Stock in Thorn EMI Leaps After Approval of Split-Up
May 01, 2011
LONDON -- Shares in Thorn EMI PLC, the music and rental company, jumped 2.7% on Friday after shareholders approved a plan to split the company into two. As a result of the vote, which was overwhelmingly approved at a special meeting, the business will split Monday into separately quoted companies, Thorn PLC and EMI Group PLC.. The breakdown of the vote wasn't released. On Thorn EMI's last day of trading as a combined company, its shares jumped to 18.38 pounds ($28.52), up 49 pence, near an all-time high. Analysts said they expect shares in Thorn, the rental business, to open Monday at between 420 pence and 440 pence, and in EMI Group, the music company, to open at about 14 pounds. Thorn EMI Chairman Sir Colton Keane said he expects the split-up to be well received by investors. ``If it is not, I will be highly disappointed,'' he said.

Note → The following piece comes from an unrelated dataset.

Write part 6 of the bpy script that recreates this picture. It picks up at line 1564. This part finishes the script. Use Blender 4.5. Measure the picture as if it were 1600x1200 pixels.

Sir Colton said the long-anticipated demerger should cost about 70 million pounds in fees and other expenses. ``The total cost of 70 million pounds to a company capitalized at eight billion pounds is not actually a vast sum of money,'' he said. Thorn EMI's split-up means that one of London's blue-chip industrial stocks will drop out of the Financial Times-Stock Exchange 100 Share Index. The London Stock Exchange said late Friday that the move nudges Cookson Group PLC off the index, potentially threatening its share price because some index-tracking funds could drop the stock. Coil was dropped from the index because its market capitalization is smaller than the capitalization of either of the new companies being created by the Thorn EMI split-up. Cookson's shares fell 2.5 pence to 248.50 pence.